What art can wash her guilt away?
This could, of course, be said to be the theme of many of Glasgow’s novels. It certainly is of this one. Mr. Virginius Curle Littlepage is a successful lawyer. He lusts after a”fallen woman”, Amy Dalrymple. She was divorced for adultery, went abroad, remarried, was widowed, worked as an ambulance driver in the war and was decorated for heroism. She now lives a life of comfort but is rejected by the polite society to which Mr. Virginius Curle Littlepage belongs. He compares her to his Aunt Agatha, who became pregnant by her lover and was disgraced and is now a poor relation, and to his secretary, Milly Burden, who had a child that died but never told her lover. Milly, however, is not a fallen woman like Aunt Agatha but is determined to carry on her life. To his horror, Littlepage’s daughter, Mary Victoria, marries Martin Welding, the man who had seduced Milly Burden.
The first part of the book is called Mr. Littlepage and presented the man’s point of view. The second part is called Mrs. Littlepage and gives the woman’s point of view. Unbeknownst to Mr. Littlepage, Mrs. Littlepage also has her sexual fantasies and finds her husband as boring as he finds her. Indeed, she is closest to her unmarried female friend, Louisa who had understood her more absolutely than any man can understand the woman he loves. But Mrs. Littlepage, just like Milly Burden’s mother, Kesiah, is unable to get through to her daughter. Neither of them feels able to help her daughter with her problems.
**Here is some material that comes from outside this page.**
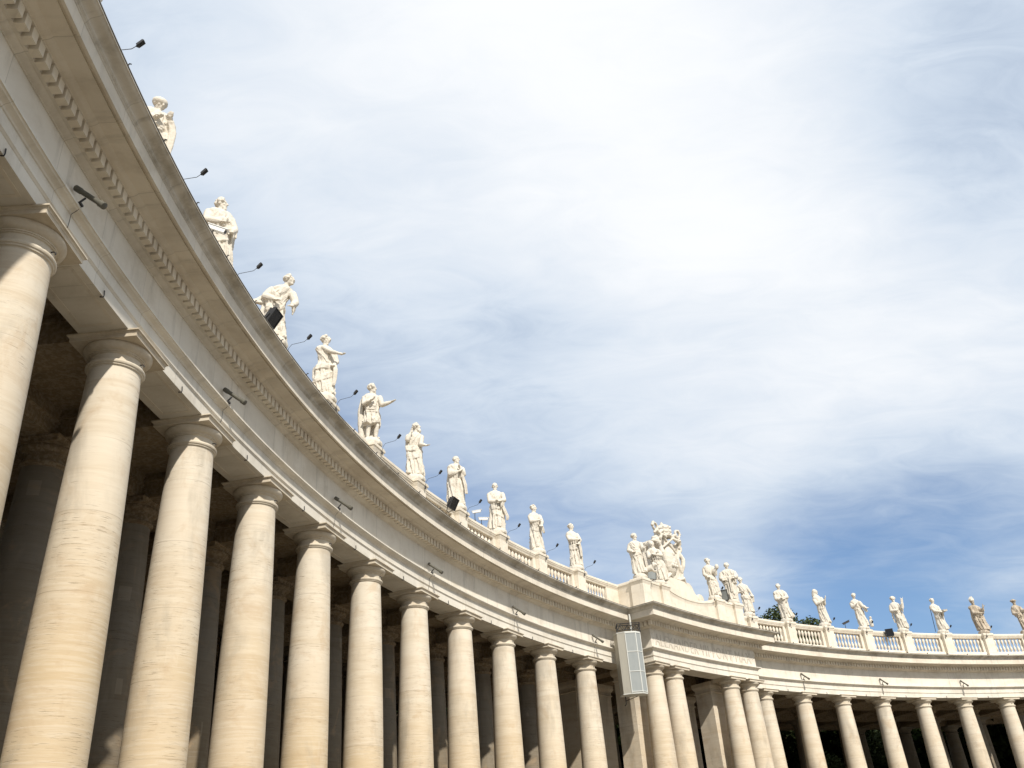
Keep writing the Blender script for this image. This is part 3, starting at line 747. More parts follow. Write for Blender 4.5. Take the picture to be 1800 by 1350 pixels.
S_['k0'] = dict(seed=3, label='cream stone statue at the top left edge of the photo, mostly cut off', hair='short', arms=[arm([(-.36, 0, 1.98), (-.42, -.1, 1.6), (-.1, -.32, 1.6)], sleeve=.05), arm([(.3, -.2, 1.98), (.42, -.2, 1.6), (.3, -.4, 1.4)], sleeve=.05)], swag=[sw_mid, sw_dia])
S_['k1'] = dict(seed=5, label='cream stone statue with bowl-cut hair and bowed head, clutching gathered drapery to its chest', hair='bowl', hyaw=35, hpitch=26, head=(.06, -.08, -.04), wide=1.1, yaw=25,
    arms=[arm([(-.34, -.05, 1.96), (-.40, -.22, 1.55), (-.02, -.38, 1.62)], sleeve=.06), arm([(.34, -.05, 1.94), (.46, -.12, 1.56), (.40, -.30, 1.72)], sleeve=.05)],
    swag=[(-80, 1.9, 70, 1.6, .10, 5, .05), (-60, 1.5, 75, 1.35, .2, 5, .05)], drape=[([(.40, -.25, 1.72), (.50, -.2, 1.4), (.47, -.15, .9), (.42, -.1, .35)], [.07, .10, .09, .06])], cloak=(60, 300))
S_['k2'] = dict(seed=8, label='cream stone statue with heavy curls and bulky mantle, half hidden by cornice and white camera', hair='curly', beard=.34, hyaw=62, hpitch=2, wide=1.08, yaw=40,
    arms=[arm([(-.32, -.14, 1.96), (-.36, -.32, 1.5), (.05, -.45, 1.42)], sleeve=.07), arm([(.32, .05, 1.94), (.46, -.05, 1.5), (.40, -.28, 1.25)], sleeve=.05)],
    swag=[(-90, 1.5, 60, 1.8, .12, 5, .055), sw_low], drape=[([(.36, -.05, 1.9), (.46, -.08, 1.5), (.48, -.1, 1.15)], [.09, .09, .05])], cloak=(60, 290))
S_['k3'] = dict(seed=13, label='cream stone statue striding with its mantle blown out sideways like a wing', hair='curly', hyaw=55, hpitch=0, yaw=30, lean=[(0, -.02, 0), (1.0, -.10, 0), (1.6, .0, 0), (2.2, .22, -.05)], head=(.12, -.05, -.02),
    arms=[arm([(-.20, -.12, 1.94), (-.42, -.18, 1.60), (-.10, -.40, 1.38)], sleeve=.06), arm([(.48, -.05, 1.90), (.60, -.14, 1.48), (.50, -.38, 1.22)], sleeve=.06)],
    drape=[([(-.05, .05, 1.92), (-.38, .05, 1.72), (-.66, .0, 1.52), (-.92, -.05, 1.46)], [.16, .15, .10, .03]), ([(-.15, -.05, 1.6), (-.48, -.05, 1.42), (-.78, -.05, 1.42)], [.14, .10, .04]), ([(-.40, .0, 1.45), (-.46, -.02, 1.0), (-.36, -.05, .4)], [.09, .09, .06])],
    swag=[(-60, 1.2, 80, 1.5, .2, 6, .05), sw_dia])
S_['k4'] = dict(seed=21, label='cream stone statue with a bare forearm pointing sideways and robe knotted at the hip', hair='curly', hyaw=48, yaw=30, lean=[(0, 0, 0), (.9, -.06, 0), (1.5, .02, 0), (2.2, -.06, 0)],
    arms=[arm([(-.10, -.24, 1.96), (.16, -.40, 1.72), (.46, -.46, 1.62)], hand=dict(curl=.9)), arm([(.28, .08, 1.94), (.40, .02, 1.52), (.30, -.20, 1.28)])],
    swag=[(-110, 1.1, 75, 1.30, .02, 6, .045), (-100, .55, 60, .95, .1, 4, .05)], drape=[([(.30, -.22, 1.30), (.36, -.26, 1.0), (.34, -.22, .6), (.30, -.2, .35)], [.07, .085, .07, .04]), ([(-.30, 0, .9), (-.36, .0, .5), (-.46, 0, .12)], [.08, .1, .08])])
S_['k5'] = dict(seed=34, label='cream stone statue in short soldier tunic and cape, arm stretched out, palm open', dress='tunic', hair='curly', beard=.10, hyaw=62, yaw=30, step=1,
    arms=[arm([(.33, -.10, 1.94), (.42, -.22, 1.55), (.78, -.36, 1.62)], sleeve=.02, hand=dict(dir=(.85, -.2, .35), palm=(0, -.3, 1), spread=.9, curl=.1)), arm([(-.30, -.10, 1.92), (-.34, -.30, 1.56), (-.06, -.42, 1.66)], hand=dict(curl=.9))],
    swag=[(-80, 1.85, 70, 1.62, .08, 3, .035), (-120, 1.40, 120, 1.42, .02, 2, .03)], drape=[([(-.38, .05, 1.95), (-.46, .08, 1.4), (-.44, .12, .8), (-.38, .14, .06)], [.09, .12, .13, .12]), ([(-.20, .18, 1.9), (-.24, .24, 1.2), (-.2, .24, .06)], [.12, .16, .16]), ([(.12, .2, 1.8), (.1, .26, 1.0), (.08, .26, .06)], [.1, .14, .14])])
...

The final section is called False Spring. While Littlepage is having a fling with Amy Dalrymple, his wife dies. His guilt makes him discontinue the relationship. His daughter, pregnant, is abandoned by her husband. At the end, Mary Victoria is awaiting her baby, Milly leaves to go off on her own and Littlepage and Louisa are left to fend for themselves. This is a sad tale but reflects the changing post-war mores that Glasgow is seeing. Aunt Agatha is left to rue her momentary fling, Amy Dalrymple is rejected by society but Milly and Mary Victoria must and will make the best of their life.